I have seen several other questions on the forum that talk about this schedule() function, but my question is a bit different. I have seen several discussions and literature about it's theoretical, algorithmic and implementation aspects.
The thing which is not clear and the question is asked about, is the execution aspect. Of course looking at the source of the kernel in depth and doing all the required debugging, tracing bla bla... might answer this question but it seem not wise to reinvent the wheel.
The questions/confusions are as following:
What is the path traversed by a multi-threaded user program at kernel level?
Who schedules the threads? Which interrupt context(s)? Any name? (if we see at a trace at kernel level, there is nothing called "sched", but there are swappers, inits, ksoft* bla bla) Deos it go like this:
A process (user program) its child threads all are taken by the kernel at first, then kernel makes them as executable threads (by amalgamating them with schedule() and/or other functions, i.e., this new executable thread has some instructions from the kernel maybe from schedule()/others, embedded along with user task instructions.
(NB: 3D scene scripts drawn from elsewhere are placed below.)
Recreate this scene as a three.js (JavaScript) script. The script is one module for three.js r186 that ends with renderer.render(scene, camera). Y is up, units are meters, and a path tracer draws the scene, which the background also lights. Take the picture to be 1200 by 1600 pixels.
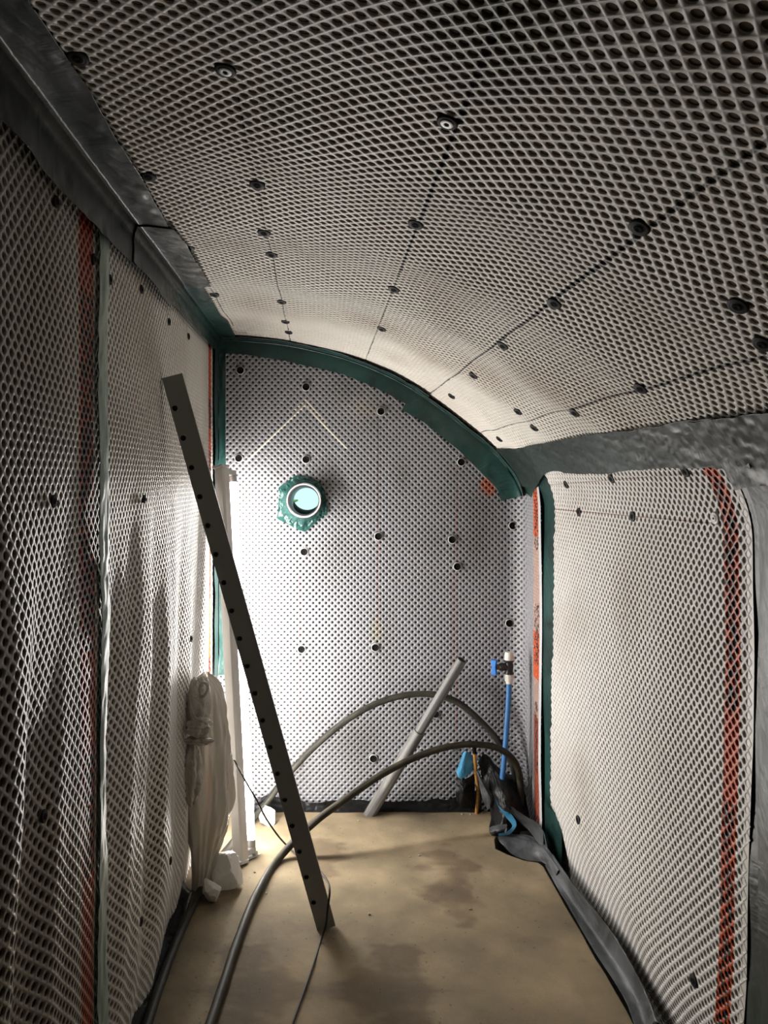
import * as THREE from 'three';
import { mergeGeometries, mergeVertices, toCreasedNormals } from 'three/addons/utils/BufferGeometryUtils.js';
import { RectAreaLightUniformsLib } from 'three/addons/lights/RectAreaLightUniformsLib.js';
import { RoundedBoxGeometry } from 'three/addons/geometries/RoundedBoxGeometry.js';

RectAreaLightUniformsLib.init();
const scene = new THREE.Scene();

// ---------------------------------------------------------------- camera, daylight, exposure
// eye 1.536 m above the slab, looking along -z; the lens is shifted so that its axis meets the picture at (500, 745) of 1200 x 1600
const EYE = 1.536, F = 1245;
const FULL_W = 1400, FULL_H = 1710;
const camera = new THREE.PerspectiveCamera(2 * Math.atan(FULL_H / 2 / F) * 180 / Math.PI, FULL_W / FULL_H, 0.02, 60);
camera.position.set(0, EYE, 0);
camera.lookAt(0, EYE, -5);
camera.setViewOffset(FULL_W, FULL_H, FULL_W / 2 - 500, FULL_H / 2 - 745, 1200, 1600);
scene.add(camera);
scene.background = new THREE.Color(0xc9f6f4);            // bright overcast daylight beyond the pipe opening
const TUBE_LIGHT = 100, TUBE_GLOW = 14, EXPOSURE = 1.2;
const TUBE_COLOR = new THREE.Color(1.0, 0.962, 0.91);

const renderer = new THREE.WebGLRenderer({ antialias: true });
renderer.toneMapping = THREE.LinearToneMapping;
renderer.toneMappingExposure = EXPOSURE;
renderer.shadowMap.enabled = true;

// ---------------------------------------------------------------- helpers
const V3 = (x, y, z) => new THREE.Vector3(x, y, z);
const clamp = (x, a, b) => Math.min(b, Math.max(a, x));
const sstep = (a, b, x) => { const t = clamp((x - a) / (b - a), 0, 1); return t * t * (3 - 2 * t); };
const lerp = (a, b, t) => a + (b - a) * t;
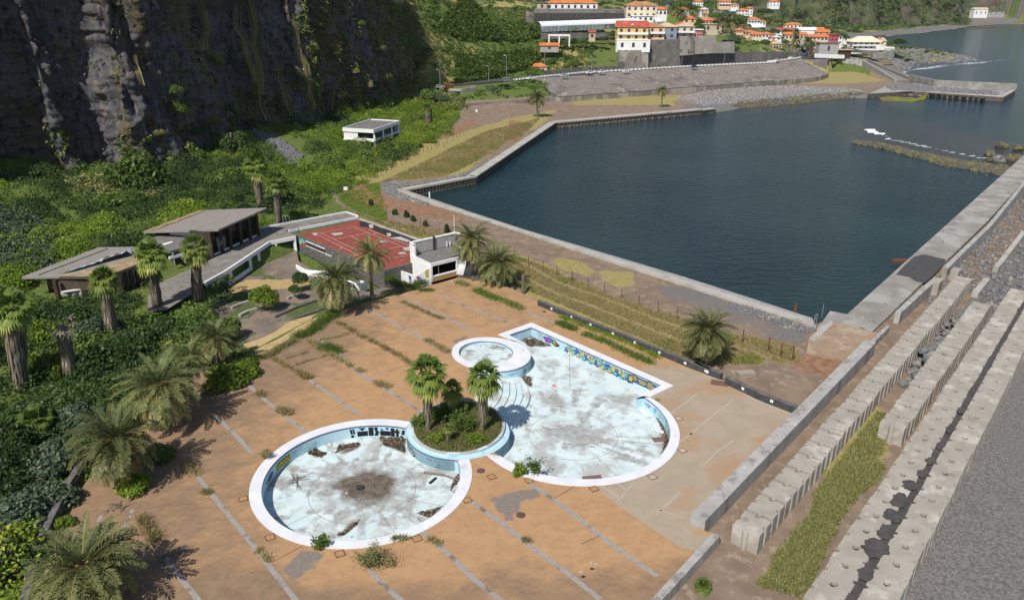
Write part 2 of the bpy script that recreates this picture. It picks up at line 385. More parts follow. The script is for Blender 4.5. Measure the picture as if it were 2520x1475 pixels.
def shore_d(x, y):
 return np.where(inpoly(x, y, SEAP), -1, 1)*dpoly(x, y, SEAP, True)
def beach_w(x, y):
 b = np.full(np.shape(x), 1e9)
 for Lb in BEACHLINES: b = np.minimum(b, dpoly(x, y, Lb))
 return b
def ground_z(x, y):
 z = land_z(x, y); sd = shore_d(x, y); b = beach_w(x, y)
 far = np.asarray(y) > 500
 rough = (fbm(x/9., y/9., 4, 3)-.5)
 amp = sstep(2, 60, z)*np.where(far, 14, 5)
 z = z+amp*(fbm(x/40., y/40., 4, 5)-.5)
 mt = sstep(25, 90, z)*far; z = z+mt*60*(fbm(x/130., y/130., 5, 11)-.45)
 d = dpoly(x, y, RDC); t_ = np.clip((np.asarray(x)-RDC[0][0])/(RDC[-1][0]-RDC[0][0]), 0, 1); w_ = 1-sstep(5.5, 9.5, d); z = z*(1-w_)+(5.1+2.5*t_-.35)*w_
 z = np.where(inpoly(x, y, REVP), np.minimum(z, -1.6), z); z = np.where(inpoly(x, y, FLATP), np.minimum(z, -.78), z); z = np.where(inpoly(x, y, CARP_) | (dpoly(x, y, CARP_, True) < 2.5), np.minimum(z, np.where(inpoly(x, y, FLATP), -.78, 6.6)), z)
 sl = np.where(b < np.abs(sd)+2, .16+.5*sstep(900, 1100, y)*0, 1.5)
 sl = np.where((np.asarray(y) > 1000) & (b < np.abs(sd)+2), .10, sl)
 z = np.minimum(z, ZS-.15+sl*np.maximum(sd, 0)+(.5*rough*np.clip(sd/3, 0, 1)))
 return np.where(sd < 0, np.maximum(ZS-.5+sd*.25, -9.), z)
TR1 = [A(*r7(x, y), ZL) for x, y in ((-700, 480), (-250, 640), (0, 785), (300, 885), (500, 960), (750, 1065), (1000, 1155), (1200, 1230))]
TR2 = [A(*r7(x, y), ZL) for x, y in ((-600, 590), (0, 880), (250, 965), (500, 1065), (750, 1165), (1000, 1262), (1400, 1295), (1600, 1350), (1700, 1400), (1735, 1440), (1690, 1500), (1560, 1530))]
PATH = [A(*r6(x, y), ZL) for x, y in ((1900, -60), (1500, 30), (1250, 130), (1000, 200), (800, 280), (650, 360), (540, 430), (460, 520), (450, 590), (480, 640), (560, 690), (680, 735), (830, 790), (1000, 870))]
def jit(x, y, s=6., a=1.2, sd=21): return (fbm(x/s, y/s, 4, sd)-.5)*2*a
def blob(x, y, f, L, z=ZL, soft=1.5, j=2.0):
 P = pts(f, L, z); d = dpoly(x, y, P, True); d = np.where(inpoly(x, y, P), -d, d)+jit(x, y, 4, j)
 return 1-sstep(-soft, soft, d)
def gmask(x, y):
 x = np.asarray(x, float); y = np.asarray(y, float)
 M_ = np.zeros(x.shape+(4,)); z = land_z(x, y); sd = shore_d(x, y); b = beach_w(x, y)
 n1 = fbm(x/5., y/5., 4, 31); n2 = fbm(x/14., y/14., 4, 37)
 left = x < -15-.22*(y-100)
 R_ = np.where((left | (z > 1.2)) & (y > 40), 1.0, 0.0)
 n9 = fbm(x/70., y/60., 5, 77); farr = y > 560
 R_ = np.where(farr, np.where(n9 > .56, .35, 1.0), R_)
 harbour = (~left) & (y < 330) & (z < 1.0)
 strip = blob(x, y, r7, ((-900, 560), (-300, 560), (0, 690), (400, 870), (800, 1010), (1300, 1180), (1950, 1300), (1960, 1420), (1500, 1460), (1250, 1500), (700, 1280), (0, 980), (-900, 620)))
 R_ = np.where(harbour, strip*(.15+.65*sstep(.46, .60, n1)), R_)
 G_ = np.where(harbour, strip*.9, 0)
 pl = blob(x, y, r6, ((1100, 450), (820, 500), (560, 460), (700, 370), (1000, 230), (1500, 60), (1900, -60), (2250, -120), (2200, -40), (1800, 180), (1500, 400)), j=3)
 G_ = np.maximum(G_, pl*(.55+.5*n1)); R_ = np.maximum(R_*np.where(harbour & (pl > .3), 0, 1), pl*np.where(n1 > .6, .8, 0))
 for L in (((640, 740), (900, 800), (1330, 880), (1320, 940), (1100, 930), (900, 860)), ((2230, 1080), (2520, 1180), (2500, 1230), (2300, 1150))): G_ = np.maximum(G_, blob(x, y, r6, L, j=1))
 for L in (((0, 570), (150, 600), (300, 690), (200, 720), (0, 650)), ((330, 680), (600, 690), (640, 800), (500, 830), (350, 760))): G_ = np.maximum(G_, blob(x, y, r7, L, j=1))
 yl = blob(x, y, r4, ((700, 560), (900, 560), (1130, 630), (800, 650), (450, 650)), 0, j=3); G_ = np.maximum(G_, yl); R_ = np.maximum(R_*(1-(harbour & (yl > .2))), yl*.3)
 G_ = np.maximum(G_, blob(x, y, r3, ((600, 880), (1300, 860), (1700, 860), (1600, 950), (700, 950)), ZL, j=3)*.7)
 B_ = blob(x, y, r6, ((650, 500), (900, 610), (1250, 650), (1500, 740), (1480, 790), (1000, 720), (760, 660), (560, 600)), j=1.5)
 B_ = np.maximum(B_, blob(x, y, r6, ((1880, -40), (2060, 0), (1900, 160), (1830, 120)), j=1.5))
 B_ = np.maximum(B_, blob(x, y, r6, ((1290, 110), (1480, 0), (1600, -40), (1580, 10), (1350, 130)), j=1)); B_ = np.maximum(B_, (1-sstep(.6, 1.6, dpoly(x, y, PATH)))*.0)
 B_ = np.where(farr, sstep(.56, .68, fbm(x/55., y/40., 5, 78))*.45, B_); rk = np.where(farr & (z > 8), sstep(.50, .60, fbm(x/38., y/22., 5, 76))*.9, 0); G_ = np.where(farr | (z > 5), np.maximum(G_, sstep(.5, .65, fbm(x/30., y/30., 4, 79))*.75), G_)
 slab = blob(x, y, r6b, ((1600, 540), (1800, 390), (2050, 400), (2300, 300), (1960, 640)), ZL, .8, 1.2); B_ = np.maximum(B_, slab)
 A_ = np.where(harbour & (y > 60), blob(x, y, r7, ((650, 760), (1050, 830), (1500, 960), (2060, 1130), (2020, 1280), (1700, 1240), (1400, 1150), (900, 900)), j=3)*(.35+.5*n1), 0)
 A_ = np.maximum(A_, rk); A_ = np.maximum(A_, np.where(b < 1e8, 1-sstep(16, 24, b+jit(x, y, 8, 5)), 0)*(y > 200)*(y < 900)); A_ = np.maximum(A_, (y >= 900)*(1-sstep(28, 40, b)))
 sea = (.76*x-.65*y > -22.5) & (y < 260)
 gr = blob(x, y, r7b, ((500, 1200), (980, 1327), (1330, 700), (1560, 450), (1640, 200), (1500, 0), (1320, 250), (1150, 500), (1080, 800), (700, 1250)), ZO, .8, .8)
 s_ = .76*x-.65*y; a_ = .65*x+.76*y
 R_ = np.where(sea, gr*np.where(n1 > .42, .9, .35), R_); G_ = np.where(sea, gr*.8, G_); B_ = np.where(sea, 0, B_)
 A_ = np.where(sea, np.where(s_ > -6.3, 1, 0)+(a_ > 92)*(s_ > -16), A_)
 tr = np.minimum(dpoly(x, y, TR1), dpoly(x, y, TR2)); tr = np.minimum(tr, dpoly(x, y, PATH)); t = sstep(.25, .7, tr+jit(x, y, 2, .15))
 R_ = R_*t; G_ = G_*(.4+.6*t)
 R_ = np.where(sd < 2.2, 0, R_)
 M_[..., 0] = R_; M_[..., 1] = G_; M_[..., 2] = B_; M_[..., 3] = np.clip(A_, 0, 1)
 return M_
M_GROUND = mat('ground_soil', (.165, .12, .088), (.225, .165, .118), s=.35, c3=(.28, .22, .16), s3=.9, t3=(.52, .7), bump=.05, bs=6,
   masks=[((.060, .095, .018), (.125, .155, .035), .8, .8), ((.32, .265, .10), (.22, .185, .07), 1.0, .8), ((.19, .095, .055), (.27, .165, .10), .5, .8), ((.095, .088, .086), (.195, .18, .17), 2.5, .6)],
   c4=None)
ky = np.concatenate([np.arange(24, 60, .4), 60*1.0065**np.arange(0, int(math.log(3300/60)/math.log(1.0065)))])
kx = np.linspace(-1.05, 1.02, 470)
KX, KY = np.meshgrid(kx, ky); GX, GY = KX*KY*1.0+0, KY
GX = KX*(KY+12)
gz = ground_z(GX.ravel(), GY.ravel())
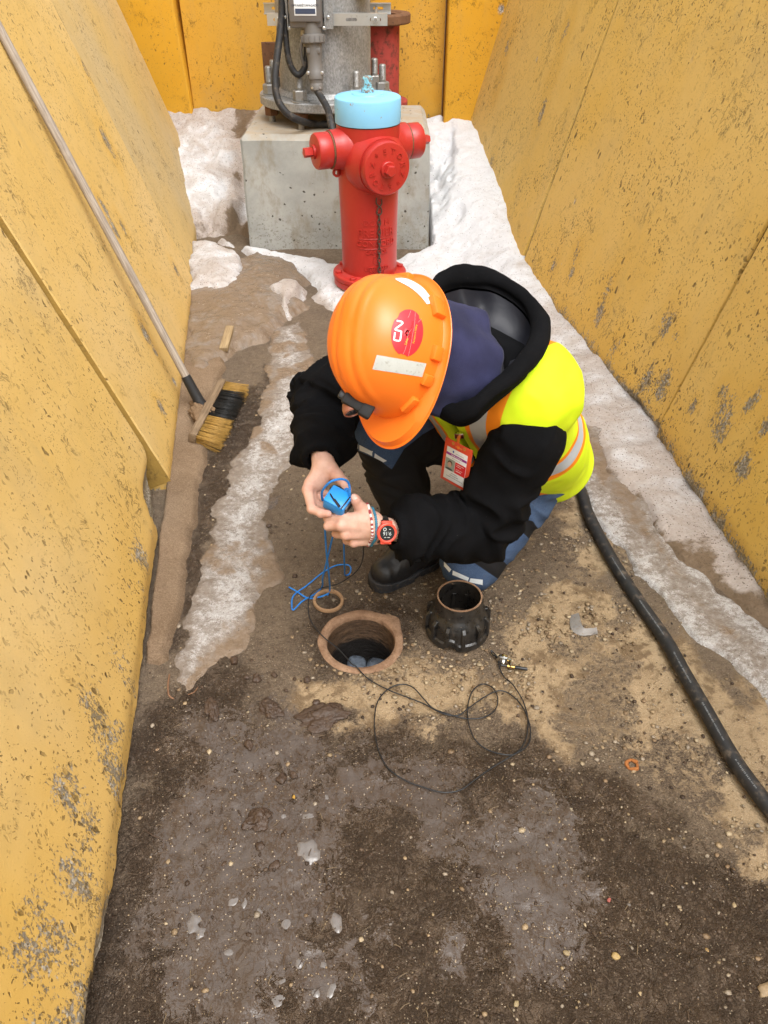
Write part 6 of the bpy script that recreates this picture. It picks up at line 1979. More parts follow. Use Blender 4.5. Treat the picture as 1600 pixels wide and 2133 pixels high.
def head_sdf(P):
    d = rc(P, hat_pt(-0.035, 0, 0.005), hat_pt(0.030, 0, 0.01), 0.083, 0.080, 0.92, hL)
    d = smin(d, rc(P, hat_pt(0.030, 0, -0.045), hat_pt(0.045, 0, -0.135), 0.064, 0.034), 0.04)         # face and jaw
    d = smin(d, rc(P, hat_pt(0.060, 0, -0.135), hat_pt(0.066, 0, -0.137), 0.020, 0.017), 0.02)          # chin
    d = smin(d, rc(P, hat_pt(-0.03, 0, -0.06), NECK, 0.054, 0.050), 0.03)
    d = smin(d, rc(P, hat_pt(0.089, 0, -0.045), hat_pt(0.106, 0, -0.083), 0.009, 0.0125), 0.010)        # nose
    for s in (1, -1):
        eye = hat_pt(0.083, s * 0.032, -0.048)
        d = np.maximum(d, -(np.linalg.norm(P - hat_pt(0.096, s * 0.032, -0.048), axis=-1) - 0.013))
        d = smin(d, np.linalg.norm(P - hat_pt(0.078, s * 0.032, -0.048), axis=-1) - 0.0125, 0.003)       # eyelids
        d = smin(d, rc(P, hat_pt(0.088, s * 0.014, -0.034), hat_pt(0.080, s * 0.045, -0.034), 0.008, 0.007), 0.008)
        d = smin(d, rc(P, hat_pt(-0.008, s * 0.083, -0.042), hat_pt(0.000, s * 0.079, -0.085), 0.014, 0.009, 0.5, hL), 0.006)  # ears
        d = smin(d, rc(P, hat_pt(0.106 * 0.94, s * 0.010, -0.083), hat_pt(0.095, s * 0.012, -0.083), 0.007, 0.008), 0.005)
    for z, r in ((-0.104, 0.0065), (-0.114, 0.0075)):
        d = smin(d, rc(P, hat_pt(0.084, -0.018, z), hat_pt(0.084, 0.018, z), r, r), 0.006)
    return d
def under_sdf(P):
    d = torso_sdf(P, -0.03)
    for a, b, ra, rb in ((LSH, LEL, 0.052, 0.045), (LEL, LW2, 0.046, 0.033), (RSH, REL, 0.052, 0.045), (REL, RW2, 0.046, 0.033), (LHIP, LKN, 0.075, 0.055), (LKN, LAN, 0.050, 0.038), (RHIP, RKN, 0.075, 0.055), (RKN, RAN, 0.052, 0.040)):
        d = smin(d, rc(P, a, b, ra, rb), 0.02)
    d = smin(d, rc(P, RAN, hp * 0.35 + tp * 0.65 + np.array([0, 0, 0.05]), 0.032, 0.026), 0.02)
    d = smin(d, rc(P, LAN, LAN + np.array([0.10, 0.08, 0.0]), 0.036, 0.026), 0.02)
    d = smin(d, rc(P, torso_pt(TL - 0.1), NECK, 0.06, 0.048), 0.03)
    return d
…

That makes it scheduled automatically if the situation occurs )
OR
schedule() is always executing at some co-processor to observe and act, if necessary, from that co-processor? That's why, sometimes when we see any two threads switching on a cpu there is only swapper executing in-between and before and after, i.e., there is nothing called scheduler at that level, right?
Thanks for reading and sorry for writing my confusions to share with.